## Set exercise
Everything in the listing should be restated word for word.

## Task material
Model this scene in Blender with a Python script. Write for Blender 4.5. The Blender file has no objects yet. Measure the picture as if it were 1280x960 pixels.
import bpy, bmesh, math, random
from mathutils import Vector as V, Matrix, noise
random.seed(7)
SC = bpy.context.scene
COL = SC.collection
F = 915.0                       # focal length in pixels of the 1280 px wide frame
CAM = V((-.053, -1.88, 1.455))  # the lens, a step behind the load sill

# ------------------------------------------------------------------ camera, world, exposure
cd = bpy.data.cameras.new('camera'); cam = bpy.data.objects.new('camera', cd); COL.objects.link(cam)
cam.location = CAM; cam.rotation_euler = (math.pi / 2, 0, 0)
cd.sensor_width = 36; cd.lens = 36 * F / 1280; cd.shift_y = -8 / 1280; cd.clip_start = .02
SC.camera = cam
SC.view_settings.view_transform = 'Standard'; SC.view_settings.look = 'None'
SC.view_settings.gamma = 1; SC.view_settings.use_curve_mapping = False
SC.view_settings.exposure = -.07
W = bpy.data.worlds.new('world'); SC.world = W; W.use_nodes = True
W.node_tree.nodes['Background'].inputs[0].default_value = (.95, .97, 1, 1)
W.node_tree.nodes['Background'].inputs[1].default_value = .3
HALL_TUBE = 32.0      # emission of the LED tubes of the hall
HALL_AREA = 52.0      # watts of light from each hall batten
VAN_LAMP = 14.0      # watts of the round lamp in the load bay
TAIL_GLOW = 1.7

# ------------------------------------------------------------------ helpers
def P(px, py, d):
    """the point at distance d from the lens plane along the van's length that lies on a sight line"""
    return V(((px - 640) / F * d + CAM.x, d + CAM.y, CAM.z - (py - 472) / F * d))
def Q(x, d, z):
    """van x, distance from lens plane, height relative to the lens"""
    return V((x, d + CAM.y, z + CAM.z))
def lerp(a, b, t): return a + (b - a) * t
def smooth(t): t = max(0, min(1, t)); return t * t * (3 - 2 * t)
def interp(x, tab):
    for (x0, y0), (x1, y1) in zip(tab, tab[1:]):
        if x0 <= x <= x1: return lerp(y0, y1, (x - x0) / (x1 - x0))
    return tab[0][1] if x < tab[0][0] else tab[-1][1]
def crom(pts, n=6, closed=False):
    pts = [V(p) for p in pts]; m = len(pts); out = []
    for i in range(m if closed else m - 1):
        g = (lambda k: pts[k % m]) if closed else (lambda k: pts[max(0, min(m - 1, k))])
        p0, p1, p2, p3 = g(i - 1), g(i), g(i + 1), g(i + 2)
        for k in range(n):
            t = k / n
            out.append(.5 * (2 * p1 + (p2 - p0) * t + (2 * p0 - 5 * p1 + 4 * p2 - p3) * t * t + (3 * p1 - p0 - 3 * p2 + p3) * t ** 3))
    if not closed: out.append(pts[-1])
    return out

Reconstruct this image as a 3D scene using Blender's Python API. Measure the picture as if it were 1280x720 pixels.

## Correct response
Model this scene in Blender with a Python script. Write for Blender 4.5. The Blender file has no objects yet. Measure the picture as if it were 1280x960 pixels.
import bpy, bmesh, math, random
from mathutils import Vector as V, Matrix, noise
random.seed(7)
SC = bpy.context.scene
COL = SC.collection
F = 915.0                       # focal length in pixels of the 1280 px wide frame
CAM = V((-.053, -1.88, 1.455))  # the lens, a step behind the load sill

# ------------------------------------------------------------------ camera, world, exposure
cd = bpy.data.cameras.new('camera'); cam = bpy.data.objects.new('camera', cd); COL.objects.link(cam)
cam.location = CAM; cam.rotation_euler = (math.pi / 2, 0, 0)
cd.sensor_width = 36; cd.lens = 36 * F / 1280; cd.shift_y = -8 / 1280; cd.clip_start = .02
SC.camera = cam
SC.view_settings.view_transform = 'Standard'; SC.view_settings.look = 'None'
SC.view_settings.gamma = 1; SC.view_settings.use_curve_mapping = False
SC.view_settings.exposure = -.07
W = bpy.data.worlds.new('world'); SC.world = W; W.use_nodes = True
W.node_tree.nodes['Background'].inputs[0].default_value = (.95, .97, 1, 1)
W.node_tree.nodes['Background'].inputs[1].default_value = .3
HALL_TUBE = 32.0      # emission of the LED tubes of the hall
HALL_AREA = 52.0      # watts of light from each hall batten
VAN_LAMP = 14.0      # watts of the round lamp in the load bay
TAIL_GLOW = 1.7

# ------------------------------------------------------------------ helpers
def P(px, py, d):
    """the point at distance d from the lens plane along the van's length that lies on a sight line"""
    return V(((px - 640) / F * d + CAM.x, d + CAM.y, CAM.z - (py - 472) / F * d))
def Q(x, d, z):
    """van x, distance from lens plane, height relative to the lens"""
    return V((x, d + CAM.y, z + CAM.z))
def lerp(a, b, t): return a + (b - a) * t
def smooth(t): t = max(0, min(1, t)); return t * t * (3 - 2 * t)
def interp(x, tab):
    for (x0, y0), (x1, y1) in zip(tab, tab[1:]):
        if x0 <= x <= x1: return lerp(y0, y1, (x - x0) / (x1 - x0))
    return tab[0][1] if x < tab[0][0] else tab[-1][1]
def crom(pts, n=6, closed=False):
    pts = [V(p) for p in pts]; m = len(pts); out = []
    for i in range(m if closed else m - 1):
        g = (lambda k: pts[k % m]) if closed else (lambda k: pts[max(0, min(m - 1, k))])
        p0, p1, p2, p3 = g(i - 1), g(i), g(i + 1), g(i + 2)
        for k in range(n):
            t = k / n
            out.append(.5 * (2 * p1 + (p2 - p0) * t + (2 * p0 - 5 * p1 + 4 * p2 - p3) * t * t + (3 * p1 - p0 - 3 * p2 + p3) * t ** 3))
    if not closed: out.append(pts[-1])
    return out

Reconstruct this image as a 3D scene using Blender's Python API. Measure the picture as if it were 1280x720 pixels.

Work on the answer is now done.